BELOIT SENIOR WINS PRESTIGOUS FULBRIGHT SCHOLARSHIP
Laura Grube (Fox Point, Wis.) remembers being interested in South Africa since the ninth grade, when she read Alan Paton’s Cry, the Beloved Country. That interest was nurtured at Beloit College, where the senior economics/management major and African studies minor developed a keen understanding of the country’s economic and development progress after apartheid. Now, on the eve of her graduation from Beloit, Grube has been awarded a 2008 Fulbright scholarship to study land reform and political transition in South Africa. “I am very excited to have the opportunity to do research in South Africa after graduation,” she says. “I can’t imagine anything that I’d rather do.”
An outstanding student, Grube has achieved an impressive list of accomplishments while enrolled at Beloit. She served as an intern in the office of Wisconsin Senator Herb Kohl and also as a Charles G. Koch Summer Fellow for the Institute of Humane Studies at George Mason University. Grube’s mentor, Professor of Economics and Management Emily Chamlee-Wright, introduced her to the Mercatus Center at George Mason University, where Grube later served as a research assistant for its Global Prosperity Initiative and an ethnographic researcher for its Crisis and Response in the Wake of Hurricane Katrina project.

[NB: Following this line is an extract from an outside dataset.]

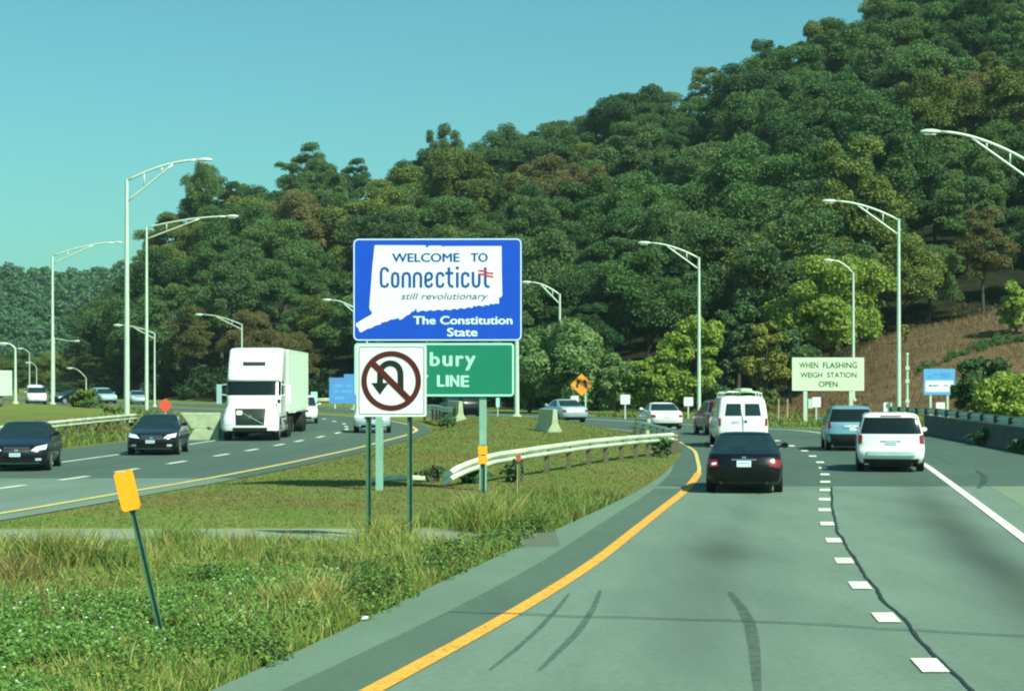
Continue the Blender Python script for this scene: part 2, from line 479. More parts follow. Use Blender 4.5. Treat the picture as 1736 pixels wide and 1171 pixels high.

While studying in South Africa on a program co-sponsored by the School for International Training, she completed a month-long research project on land reform. That experience, coupled with a growing awareness of the diverse cultural demographics in South Africa, piqued her curiosity about how individual communities reconcile traditional leadership structures with new democratic land administrative structures. “The question is challenging because it is such a sensitive issue, yet it brings to light the community dynamics and how things are changing for younger generations,” Grube explains. She will spend a year in South Africa conducting research on the subject, after which she plans to take a position with the consulting group Deloitte. “I want to accumulate as much experience as possible before I commit to graduate school,” she says. Grube hopes to eventually teach at the university level.
The Fulbright Scholar Program is the United States government’s primary vehicle for promoting international educational exchanges. Founded in 1945, the program awards grants to select U.S. citizens and nationals of other countries to support educational activities in the United States and abroad. Recipients are vetted through an intensive and highly competitive application and interview process. Ten Beloit College graduates have been awarded Fulbright scholarships in the last decade.